If you are going to hold any cultivation event then you must be clear on all twelve of these points:

  • Your event POO (purpose, objectives and outcomes).
  • Criteria for each guest e.g. qualified capacity to give over a certain level, knowledge that an event will make the difference.
  • Criteria for home team attendance – only those with clear roles to attend.
  • Nobody attends “because they ought to” outside of these clear criteria – guests, staff, trustees. Nobody.
  • Never less than three months’ notice and longer if you’re running an A and a B list so that the B listers still get their three months’ notice. This advice comes from donors.
  • A briefing on the day of the event for all home team.
  • A debrief the day after the event to download all of the actions, lessons, intelligence of the night.
  • A bespoke plan to follow up with every attendee.
  • No group asks – never stand up and ask the room to give a gift.
  • Smaller is better. You are trying to have meaningful conversations with your key donors – make sure you can do that in the event you’ve planned. You can’t do that in a room of 80 people.

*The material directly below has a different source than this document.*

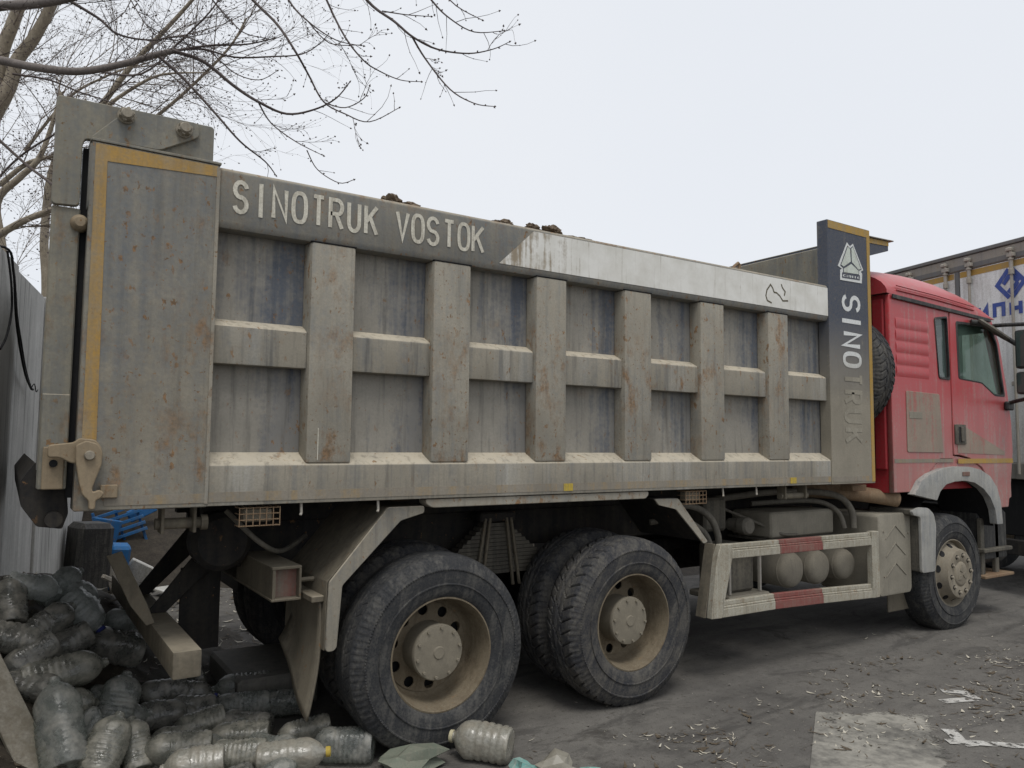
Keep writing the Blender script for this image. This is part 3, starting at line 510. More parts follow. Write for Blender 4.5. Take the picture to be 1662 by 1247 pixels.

  • Allow for plus ones in your numbers. But only for guests. Your home team are working, so they don’t get a plus one usually.
  • Consider the time of year – private school holidays, skiing season, busy social calendars in the run up to Christmas etc. People go away. You can’t change that.

To hold an event without due consideration of these factors is to risk that your event will turn into a jolly – no meaningful conversations with your key donors and not leading to gifts.